Così iniziarono a isolare la povera pecora pazzerellona, a farla sentire sbagliata.
E lei, lei continuò a vivere i suoi giorni in cattività, finché il ricordo di quell'infinito si fece sempre più flebile.
Un giorno i pastori, vedendola così pallida, malaticcia, priva di vita, le aprirono la porta del recinto per farla uscire, a patto che non rientrasse mai più. Ma lei, lei, spaventata, si rintanò in un cantuccio fissando con occhi rassegnati e atterriti quello spazio infinito che le aveva regalato i momenti più belli della sua vita.
Chiuse gli occhi, tristissima, e si mise a dormire.
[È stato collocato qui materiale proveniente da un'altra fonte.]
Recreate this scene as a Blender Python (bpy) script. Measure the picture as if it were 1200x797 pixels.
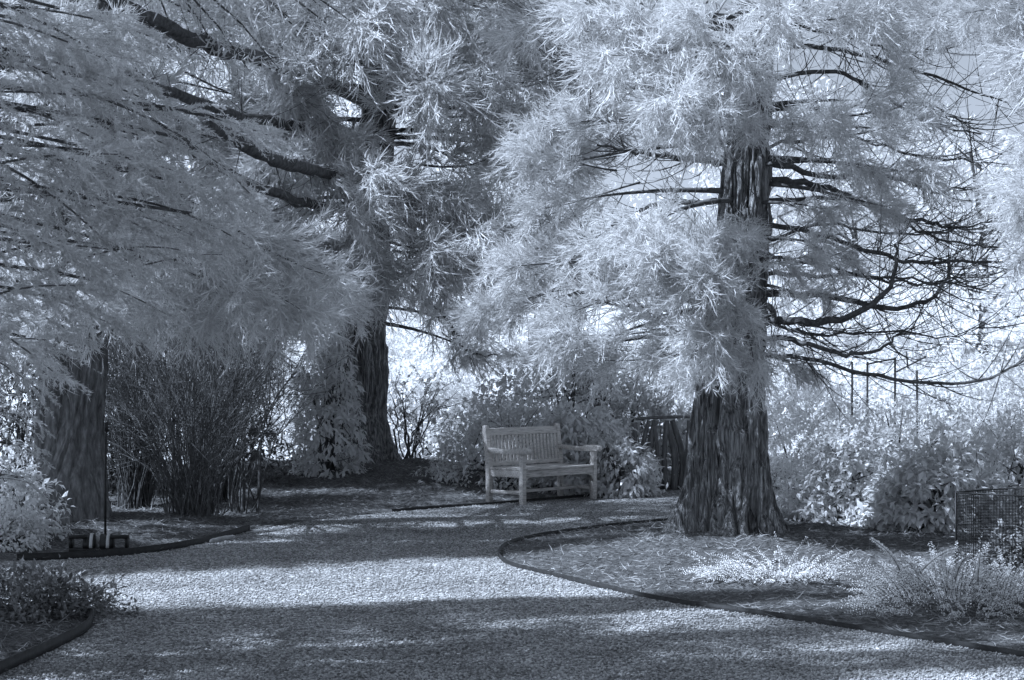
import bpy, math
import numpy as np
from mathutils import Vector, Matrix

# ------------------------------------------------------------------ camera, world, sun
S = bpy.context.scene
COL = S.collection
for o in list(bpy.data.objects):
    bpy.data.objects.remove(o)

CH, FPX, HOR = 1.6, 2000.0, 440.0        # eye height, focal length in photo pixels, horizon row
cam_d = bpy.data.cameras.new('camera')
cam = bpy.data.objects.new('camera', cam_d)
COL.objects.link(cam)
cam.location = (0, 0, CH)
cam.rotation_euler = (math.radians(90), 0, 0)
cam_d.sensor_width = 36
cam_d.lens = 60
cam_d.shift_y = 41.5 / 1200
cam_d.clip_start = 0.1
cam_d.clip_end = 3000
cam_d.dof.use_dof = True
cam_d.dof.focus_distance = 18.5
cam_d.dof.aperture_fstop = 9.0
S.camera = cam

SUN_EL = math.radians(50)
SUN_DIR = Vector((0.95, 0.30, 0)).normalized()      # the way the light travels over the ground
TINT = (0.70, 0.815, 1.0)
world = bpy.data.worlds.new('World')
S.world = world
world.use_nodes = True
nt = world.node_tree
bg = nt.nodes['Background']
sky = nt.nodes.new('ShaderNodeTexSky')
sky.sky_type = 'NISHITA'
sky.sun_disc = False
sky.sun_elevation = SUN_EL
sky.sun_rotation = math.atan2(-SUN_DIR.x, -SUN_DIR.y)
bw = nt.nodes.new('ShaderNodeRGBToBW')
mul = nt.nodes.new('ShaderNodeVectorMath'); mul.operation = 'MULTIPLY'
mul.inputs[1].default_value = TINT
nt.links.new(sky.outputs[0], bw.inputs[0])
nt.links.new(bw.outputs[0], mul.inputs[0])
nt.links.new(mul.outputs[0], bg.inputs[0])
bg.inputs[1].default_value = 0.095

sun_d = bpy.data.lights.new('sun', 'SUN')
sun_d.energy = 5.0
sun_d.angle = math.radians(0.5)
sun_d.color = TINT
sun = bpy.data.objects.new('sun', sun_d)
COL.objects.link(sun)
d = Vector((SUN_DIR.x * math.cos(SUN_EL), SUN_DIR.y * math.cos(SUN_EL), -math.sin(SUN_EL)))
sun.rotation_euler = d.to_track_quat('-Z', 'Y').to_euler()
sun.location = (-20, -5, 30)

S.view_settings.view_transform = 'Standard'
S.view_settings.look = 'None'
S.view_settings.exposure = 0.92
S.view_settings.gamma = 1.0
S.view_settings.use_curve_mapping = False
S.render.engine = 'CYCLES'
S.cycles.max_bounces = 6
S.cycles.diffuse_bounces = 4
S.cycles.transmission_bounces = 4
S.cycles.glossy_bounces = 2
S.cycles.use_adaptive_sampling = False
S.cycles.sample_clamp_indirect = 2.0
S.cycles.use_denoising = True
S.cycles.denoising_prefilter = 'NONE'

# ------------------------------------------------------------------ helpers
rng = np.random.default_rng(7)


def P(px, py, Y):
    return np.array([(px - 600) / FPX * Y, Y, CH + (HOR - py) / FPX * Y])


def G(px, py, z=0.0):
    Y = FPX * (CH - z) / (py - HOR)
    return np.array([(px - 600) / FPX * Y, Y, z])


def nrm(v):
    v = np.asarray(v, float)
    return v / np.maximum(np.linalg.norm(v, axis=-1, keepdims=True), 1e-9)


def runit(n, r=None):
    r = r or rng
    return nrm(r.normal(size=(n, 3)))


class MB:
    """collects vertices, triangles and quads of one mesh"""
    def __init__(self):
        self.v, self.t, self.q, self.n = [], [], [], 0

    def add(self, v, t=None, q=None):
        v = np.asarray(v, float).reshape(-1, 3)
        if t is not None and len(t):
            self.t.append(np.asarray(t, np.int64).reshape(-1, 3) + self.n)
        if q is not None and len(q):
            self.q.append(np.asarray(q, np.int64).reshape(-1, 4) + self.n)
        self.v.append(v)
        self.n += len(v)

    def arrays(self):
        v = np.concatenate(self.v) if self.v else np.zeros((0, 3))
        t = np.concatenate(self.t) if self.t else np.zeros((0, 3), np.int64)
        q = np.concatenate(self.q) if self.q else np.zeros((0, 4), np.int64)
        return v, t, q

    def mesh(self, name, mat, smooth=False):
        v, t, q = self.arrays()
        me = bpy.data.meshes.new(name)
        me.vertices.add(len(v))
        me.vertices.foreach_set('co', v.astype(np.float32).ravel())
        me.loops.add(3 * len(t) + 4 * len(q))
        me.loops.foreach_set('vertex_index', np.concatenate([t.ravel(), q.ravel()]).astype(np.int32))
        me.polygons.add(len(t) + len(q))
        st = np.concatenate([np.arange(len(t)) * 3, 3 * len(t) + np.arange(len(q)) * 4])
        me.polygons.foreach_set('loop_start', st.astype(np.int32))
        me.polygons.foreach_set('loop_total', np.concatenate([np.full(len(t), 3), np.full(len(q), 4)]).astype(np.int32))
        if smooth:
            me.polygons.foreach_set('use_smooth', np.ones(len(t) + len(q), bool))
        me.update(calc_edges=True)
        me.validate()
        me.materials.append(mat)
        return me

    # ---- shapes
    def ribbons(self, b, d, L, W, bend, r=None):
        """thin tapered strips, two segments each"""
        n = len(b)
        if not n:
            return
        d = nrm(d)
        L = np.broadcast_to(np.asarray(L, float).reshape(-1, 1), (n, 1))
        W = np.broadcast_to(np.asarray(W, float).reshape(-1, 1), (n, 1))
        s = nrm(np.cross(d, runit(n, r)))
        m = b + d * L * 0.5 + bend * 0.25
        e = b + d * L + bend
        v = np.stack([b - s * W * .42, b + s * W * .42, m - s * W * .5, m + s * W * .5, e], 1)
        k = np.arange(n)[:, None] * 5
        self.add(v.reshape(-1, 3), t=k + np.array([[2, 3, 4]]), q=k + np.array([[0, 1, 3, 2]]))

    def leaves(self, b, d, up, L, W, fold=0.25, droop=0.15):
        n = len(b)
        d = nrm(d)
        L = np.broadcast_to(np.asarray(L, float).reshape(-1, 1), (n, 1))
        W = np.broadcast_to(np.asarray(W, float).reshape(-1, 1), (n, 1))
        s = nrm(np.cross(d, up))
        u = nrm(np.cross(s, d))
        m = b + d * L * .5 + u * L * droop * .5
        e = b + d * L - u * L * droop * .3
        l = m + s * W * .5 + u * W * fold
        rr = m - s * W * .5 + u * W * fold
        v = np.stack([b, l, m, rr, e], 1)
        k = np.arange(n)[:, None, None] * 5
        T = np.array([[0, 1, 2], [0, 2, 3], [1, 4, 2], [2, 4, 3]])[None]
        self.add(v.reshape(-1, 3), t=(k + T).reshape(-1, 3))

    def tube(self, pts, rad, sides=6, cap=True):
        p = np.asarray(pts, float)
        n = len(p)
        rad = np.broadcast_to(np.asarray(rad, float), (n,))
        tan = nrm(np.gradient(p, axis=0))
        a = np.array([0, 0, 1.0]) if abs(tan[0][2]) < .9 else np.array([1.0, 0, 0])
        u = nrm(np.cross(tan[0], a))
        ang = np.arange(sides) * 2 * math.pi / sides
        vs = []
        for i in range(n):
            u = nrm(u - tan[i] * np.dot(u, tan[i]))
            w = np.cross(tan[i], u)
            vs.append(p[i] + rad[i] * (np.cos(ang)[:, None] * u + np.sin(ang)[:, None] * w))
        i = np.arange(n - 1)[:, None] * sides
        j = np.arange(sides)[None]
        k = (j + 1) % sides
        q = np.stack([i + j, i + k, i + sides + k, i + sides + j], -1).reshape(-1, 4)
        t = []
        v = np.concatenate(vs)
        if cap:
            v = np.concatenate([v, p[:1], p[-1:]])
            c0, c1, o = n * sides, n * sides + 1, (n - 1) * sides
            for jj in range(sides):
                kk = (jj + 1) % sides
                t += [[c0, kk, jj], [c1, o + jj, o + kk]]
        self.add(v, t=t, q=q)

    def box(self, lo, hi, M=None, taper=None):
        x0, y0, z0 = lo
        x1, y1, z1 = hi
        v = np.array([[x0, y0, z0], [x1, y0, z0], [x1, y1, z0], [x0, y1, z0], [x0, y0, z1], [x1, y0, z1], [x1, y1, z1], [x0, y1, z1]], float)
        if M is not None:
            v = v @ np.array(M.to_3x3()).T + np.array(M.translation)
        self.add(v, q=[[0, 3, 2, 1], [4, 5, 6, 7], [0, 1, 5, 4], [1, 2, 6, 5], [2, 3, 7, 6], [3, 0, 4, 7]])

    def prism(self, outline, axis, a0, a1):
        """outline: 2D polygon extruded along axis 'x' (outline in y,z)"""
        o = np.asarray(outline, float)
        n = len(o)
        va = np.column_stack([np.full(n, a0), o])
        vb = np.column_stack([np.full(n, a1), o])
        c = o.mean(0)
        v = np.concatenate([va, vb, [[a0, *c]], [[a1, *c]]])
        q = [[i, (i + 1) % n, n + (i + 1) % n, n + i] for i in range(n)]
        t = [[2 * n, (i + 1) % n, i] for i in range(n)] + [[2 * n + 1, n + i, n + (i + 1) % n] for i in range(n)]
        self.add(v, t=t, q=q)

    def stamp(self, arr, M):
        v, t, q = arr
        A = np.array(M)
        self.add(v @ A[:3, :3].T + A[:3, 3], t=t, q=q)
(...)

Le pecore "nere" vengono sempre ostacolate, spogliate delle loro visioni, dei frutti prolifici derivati dalla ricerca, dallo spostamento dei soliti, vecchi confini.
E così vivono nella solitudine, nell'emarginazione. Non capite, spesso non volute, cercano di mantenere vivo il ricordo degli spazi interiori nei quali hanno assaporato la libertà dell'essere.
Alcune di loro riescono a mantenere gli occhi vigili. E non si arrendono. Cercano, cercano, finché non salteranno di nuovo la staccionata. Altre, invece, non ce la fanno. Si adattano alle misure ristrette della loro cattività. E quando qualcuno apre per loro la porta del recinto che le tiene prigioniere, scelgono di restare nella mediocre quotidianità dei giorni misurabili e consolidati.
Ma, dentro, sanno. E la loro malinconia ogni giorno farà i conti con la memoria della perduta libertà. E, chissà, un giorno forse, tenteranno di saltare ancora.